The War After the War: 7 Revolutions Caused By World War One

The War After the War: 7 Revolutions Caused By World War One

Mike Wood - July 7, 2017

The First World War was the defining event of the 20th Century and its legacy is still being seen today. The political landscape of Europe and surrounds were redefined in the immediate aftermath of the conflict as the two major power blocs – the Triple Entente and the Central Powers – clashed and were reconstituted.

Two of the largest entities in Europe, the Ottoman Empire and Austria-Hungary, were obliterated and required a complete redrawing of the maps, while one of the Entente powers, Russia, collapsed inwards under the social weight of the largest war humanity had ever seen.

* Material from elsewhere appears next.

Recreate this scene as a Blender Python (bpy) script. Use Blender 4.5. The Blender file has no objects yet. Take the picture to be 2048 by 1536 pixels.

The social tensions that had accompanied industrialisation were laid bare in Russia and soon spread to other nations, where the organised working class had long been opposed to what was seen as a war between elites. The human collateral of mechanised conflict was most keenly felt by those who laboured in the factories and subsequently the trenches, leading to easy cross-pollination of ideas from the anti-war movement into the anti-capitalist workers movement.

If the First World War might be seen as Europe throwing the balls into the air, then the immediate post-war period was seeing where they landed. The map of Europe and the Middle East was about to be fundamentally redrawn, and the revolutions that came with the largest conflict in human history to date would set the stage for the even larger conflagrations to come.

The War After the War: 7 Revolutions Caused By World War One
The General Post Office in Dublin, 1916. Irish Central

1 – Ireland

“Now and in time to be,
Wherever green is worn
All changed, changed utterly:
A terrible beauty is born.”
William Butler Yeats, Easter 1916

The Irish Revolution was arguably the first to be directly linked to the First World War, beginning in 1916. There were two key strands that came together to create the movement that lead to the Easter Rising and beyond. The first was political. In the British parliament, the Irish Parliamentary Party organised around the question of Home Rule, the right of Ireland to be governed from Dublin rather than London. These voices grew and grew to the point where Home Rule was agreed, in principle at least, in 1914 with the intention of devolving power to Dublin. This would never be implemented, however, as the First World War put paid to it before the ink was dry.

It also bears mentioning at this point the status of Ulster, in the north of Ireland, which was predominantly Protestant and had no interest in the notion of Irish Home Rule, as they feared that it would lead to “Rome Rule”, the supremacy of Catholics. There is nowhere near enough space in this or several articles to go into the finer points of this, but suffice to say Northern Ireland exists and this the one of the first major points of proposed partition on the island.

The second strand was economic. Contrary to the bourgeois nature of the Irish Parliamentary Party, the working classes were far less orderly in their attempts to wrest power from Britain. Indeed, many of them saw little point in independence and much more value in socialism, with leader James Connolly famously remarking:

“If you remove the English army tomorrow and hoist the green flag over Dublin Castle, unless you set about the organization of the Socialist Republic your efforts would be in vain. England would still rule you.”

With thousands if not millions of Irish workers having left for Liverpool, Manchester, Glasgow and London, there was far more to bind those in the industrial cities of Ireland to their proletarian comrades in Britain. The working class of Dublin had been locked out of their workplaces in 1913 after strikes and formed the Irish Citizen Army to defend poor areas from police and would be the organ of the masses in the uprising.

It would be the dovetailing of these two movements – the nationalist and the socialist – that would unite in Easter 1916 in the streets of Dublin. The Rising of Easter Week was smashed by the British Army and the leaders executed, but the seed of revolution was planted. As soldiers returned (or didn’t) from the Somme and Gallipoli, it became increasingly obvious to most that the the ideals of the British state bore little resemblance to those of the Irish population.

Sinn Fein, the party that most supported independence, triumphed at the General Election of 1918 and began to meet in Dublin, not London, claiming to be the legacy government of that proclaimed in 1916. The wheels of the revolution were in place and after a War of Independence, the Irish Free State came into existence in 1922, with Northern Ireland remaining within the United Kingdom, the situation that remains to this day.